Steven Gilbar's Bibliotopia (subtitled or, Mr. Gilbar's Book of Books & Catch-all of Literary Facts & Curiosities) is an amusing and interesting collection of lists about books, authors, and other literary trivia. Decorated with appropriate and lovely illustrations by Elliott Banfield, Bibliotopia is a well-designed and useful miscellany, often reminiscent of those by Ben Schott.
Gilbar's work is the kind of book to set on a bedside table or guest bedroom bookshelf, good for dipping in and out of at random. The absence of a table of contents makes sense for this type of collection, but somewhat diminishes the book's usefulness as a reference guide (as does the inexplicable omission of most - but not all - author names from the index).

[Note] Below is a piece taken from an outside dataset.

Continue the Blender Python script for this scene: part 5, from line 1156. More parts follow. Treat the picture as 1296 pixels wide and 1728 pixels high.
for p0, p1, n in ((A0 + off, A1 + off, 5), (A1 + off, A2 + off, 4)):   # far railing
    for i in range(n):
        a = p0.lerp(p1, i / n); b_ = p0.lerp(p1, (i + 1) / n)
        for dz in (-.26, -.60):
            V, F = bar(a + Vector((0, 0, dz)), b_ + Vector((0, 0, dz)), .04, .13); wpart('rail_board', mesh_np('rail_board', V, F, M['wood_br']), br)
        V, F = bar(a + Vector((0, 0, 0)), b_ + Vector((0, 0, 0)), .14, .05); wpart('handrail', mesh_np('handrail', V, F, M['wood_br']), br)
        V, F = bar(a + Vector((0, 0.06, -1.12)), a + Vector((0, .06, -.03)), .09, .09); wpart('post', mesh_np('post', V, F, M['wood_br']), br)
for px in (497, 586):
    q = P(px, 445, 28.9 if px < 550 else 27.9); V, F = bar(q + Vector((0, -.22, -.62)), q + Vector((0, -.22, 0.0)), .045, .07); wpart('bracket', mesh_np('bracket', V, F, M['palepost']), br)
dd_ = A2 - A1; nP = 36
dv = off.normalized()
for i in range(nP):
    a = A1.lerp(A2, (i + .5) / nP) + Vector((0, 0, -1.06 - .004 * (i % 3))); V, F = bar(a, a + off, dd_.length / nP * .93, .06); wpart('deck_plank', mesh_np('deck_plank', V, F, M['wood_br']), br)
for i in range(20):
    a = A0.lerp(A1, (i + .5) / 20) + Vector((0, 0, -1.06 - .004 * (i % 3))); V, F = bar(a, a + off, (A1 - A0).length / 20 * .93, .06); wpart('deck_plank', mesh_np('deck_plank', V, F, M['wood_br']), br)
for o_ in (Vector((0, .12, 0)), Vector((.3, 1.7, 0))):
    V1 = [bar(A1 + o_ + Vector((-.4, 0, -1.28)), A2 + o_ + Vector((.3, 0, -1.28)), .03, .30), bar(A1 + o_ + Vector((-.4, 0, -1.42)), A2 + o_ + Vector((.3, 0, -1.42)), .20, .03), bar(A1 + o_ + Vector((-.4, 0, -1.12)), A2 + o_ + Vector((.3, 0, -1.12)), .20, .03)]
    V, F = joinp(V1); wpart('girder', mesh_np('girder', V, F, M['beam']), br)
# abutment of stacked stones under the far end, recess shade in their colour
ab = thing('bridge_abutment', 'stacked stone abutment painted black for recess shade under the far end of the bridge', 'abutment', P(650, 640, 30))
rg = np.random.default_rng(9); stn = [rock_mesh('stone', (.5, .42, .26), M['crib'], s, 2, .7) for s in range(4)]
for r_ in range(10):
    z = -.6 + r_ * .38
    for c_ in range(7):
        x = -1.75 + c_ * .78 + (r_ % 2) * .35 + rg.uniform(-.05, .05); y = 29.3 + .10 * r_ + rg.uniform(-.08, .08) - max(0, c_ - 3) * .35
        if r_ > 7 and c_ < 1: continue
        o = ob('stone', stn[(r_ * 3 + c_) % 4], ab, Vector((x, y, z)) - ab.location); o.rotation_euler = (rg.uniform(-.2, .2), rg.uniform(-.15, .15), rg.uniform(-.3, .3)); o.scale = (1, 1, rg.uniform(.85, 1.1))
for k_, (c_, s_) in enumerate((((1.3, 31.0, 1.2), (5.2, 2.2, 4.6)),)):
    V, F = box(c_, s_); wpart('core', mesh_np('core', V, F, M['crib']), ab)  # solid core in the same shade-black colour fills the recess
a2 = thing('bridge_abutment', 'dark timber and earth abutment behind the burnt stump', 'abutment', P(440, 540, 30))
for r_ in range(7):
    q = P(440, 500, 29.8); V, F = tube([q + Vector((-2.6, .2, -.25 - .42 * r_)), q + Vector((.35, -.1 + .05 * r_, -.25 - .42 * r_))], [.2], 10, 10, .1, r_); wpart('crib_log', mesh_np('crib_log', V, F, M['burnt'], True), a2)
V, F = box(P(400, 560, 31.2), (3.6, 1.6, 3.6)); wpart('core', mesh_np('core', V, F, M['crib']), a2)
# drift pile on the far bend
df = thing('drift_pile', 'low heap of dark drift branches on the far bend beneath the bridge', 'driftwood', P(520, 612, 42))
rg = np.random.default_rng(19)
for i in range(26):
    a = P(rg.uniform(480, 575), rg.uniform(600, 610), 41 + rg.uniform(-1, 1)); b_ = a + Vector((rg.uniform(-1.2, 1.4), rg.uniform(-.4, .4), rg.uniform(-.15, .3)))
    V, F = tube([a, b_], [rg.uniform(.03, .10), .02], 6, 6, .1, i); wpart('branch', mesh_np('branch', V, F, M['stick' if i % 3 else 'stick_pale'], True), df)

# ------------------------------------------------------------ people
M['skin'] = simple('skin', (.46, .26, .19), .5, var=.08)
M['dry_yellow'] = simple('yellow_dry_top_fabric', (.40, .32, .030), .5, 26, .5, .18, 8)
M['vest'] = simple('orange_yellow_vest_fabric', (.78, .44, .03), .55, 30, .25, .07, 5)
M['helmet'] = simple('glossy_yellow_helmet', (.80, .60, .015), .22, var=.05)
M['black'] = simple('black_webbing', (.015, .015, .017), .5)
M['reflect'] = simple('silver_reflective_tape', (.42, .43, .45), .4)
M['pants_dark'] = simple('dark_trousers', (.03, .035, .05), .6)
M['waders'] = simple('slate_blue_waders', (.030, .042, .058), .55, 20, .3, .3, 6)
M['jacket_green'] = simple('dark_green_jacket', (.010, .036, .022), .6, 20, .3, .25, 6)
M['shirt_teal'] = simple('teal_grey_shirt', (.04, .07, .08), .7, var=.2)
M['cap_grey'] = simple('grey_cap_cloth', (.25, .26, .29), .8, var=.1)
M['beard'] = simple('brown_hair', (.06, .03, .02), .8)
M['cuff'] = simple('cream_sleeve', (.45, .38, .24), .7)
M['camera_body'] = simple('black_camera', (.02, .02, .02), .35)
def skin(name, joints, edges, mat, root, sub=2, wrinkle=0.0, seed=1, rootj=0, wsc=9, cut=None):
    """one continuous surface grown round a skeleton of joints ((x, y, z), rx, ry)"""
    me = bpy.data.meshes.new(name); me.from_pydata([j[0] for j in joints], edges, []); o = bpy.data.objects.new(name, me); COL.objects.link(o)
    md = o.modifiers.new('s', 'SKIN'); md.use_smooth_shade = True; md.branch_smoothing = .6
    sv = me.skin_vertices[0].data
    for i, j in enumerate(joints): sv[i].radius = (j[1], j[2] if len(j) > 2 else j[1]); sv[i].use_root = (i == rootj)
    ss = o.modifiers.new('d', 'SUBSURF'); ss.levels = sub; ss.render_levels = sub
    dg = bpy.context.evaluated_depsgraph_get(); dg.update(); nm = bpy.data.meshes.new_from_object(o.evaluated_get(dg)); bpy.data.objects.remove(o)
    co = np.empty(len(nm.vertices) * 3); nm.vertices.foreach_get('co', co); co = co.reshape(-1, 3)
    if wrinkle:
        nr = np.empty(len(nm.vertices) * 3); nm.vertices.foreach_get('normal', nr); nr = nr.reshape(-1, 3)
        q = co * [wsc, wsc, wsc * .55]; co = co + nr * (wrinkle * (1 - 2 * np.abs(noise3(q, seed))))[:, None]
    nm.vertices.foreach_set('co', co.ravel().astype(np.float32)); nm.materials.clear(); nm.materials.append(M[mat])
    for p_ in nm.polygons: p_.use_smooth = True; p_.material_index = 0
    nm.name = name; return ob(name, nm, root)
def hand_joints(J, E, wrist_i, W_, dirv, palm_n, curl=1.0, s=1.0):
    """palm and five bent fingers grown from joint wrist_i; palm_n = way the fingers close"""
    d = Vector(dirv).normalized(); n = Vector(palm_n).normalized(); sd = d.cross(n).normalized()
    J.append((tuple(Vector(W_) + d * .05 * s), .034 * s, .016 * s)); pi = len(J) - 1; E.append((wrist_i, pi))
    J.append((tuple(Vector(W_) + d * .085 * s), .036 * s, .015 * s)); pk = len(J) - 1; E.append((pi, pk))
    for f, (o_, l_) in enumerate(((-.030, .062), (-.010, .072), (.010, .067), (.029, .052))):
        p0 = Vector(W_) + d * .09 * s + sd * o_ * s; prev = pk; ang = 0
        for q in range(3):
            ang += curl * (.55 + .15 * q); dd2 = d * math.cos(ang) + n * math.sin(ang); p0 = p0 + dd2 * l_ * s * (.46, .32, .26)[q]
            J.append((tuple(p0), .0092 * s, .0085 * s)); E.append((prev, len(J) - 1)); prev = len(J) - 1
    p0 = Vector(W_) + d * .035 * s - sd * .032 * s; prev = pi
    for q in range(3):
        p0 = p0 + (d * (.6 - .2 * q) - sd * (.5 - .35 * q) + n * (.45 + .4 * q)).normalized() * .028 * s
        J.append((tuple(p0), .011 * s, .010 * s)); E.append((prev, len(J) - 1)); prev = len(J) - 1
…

I must mention a couple small areas of concern: Gilbar incorrectly dates the development of paper to 405 A.D. (page 3); the date typically given for that event is 105 A.D., and even that has been proven too late (by about two hundred years) by archaeological investigations during the last decade. In the same entry, Gilbar makes the overly trite statement "With the coming of the steam-driven printing press, wood-based paper transformed society: before then a book was a rarity and most people could not read." Neither books nor literacy were as uncommon before the mid-nineteenth century as that sentence seems to suggest. Finally, Gilbar falls prey to the dangerously seductive trap of conflating book "format" with book "size", on page 7; determing format is rarely as easy as simply measuring the book's height.
Those minor issues aside, Bibliotopia is a worthwhile diversion for the literary-minded; there are chuckles, "hmm" moments, and interesting new bits of knowledge aplenty to be found within.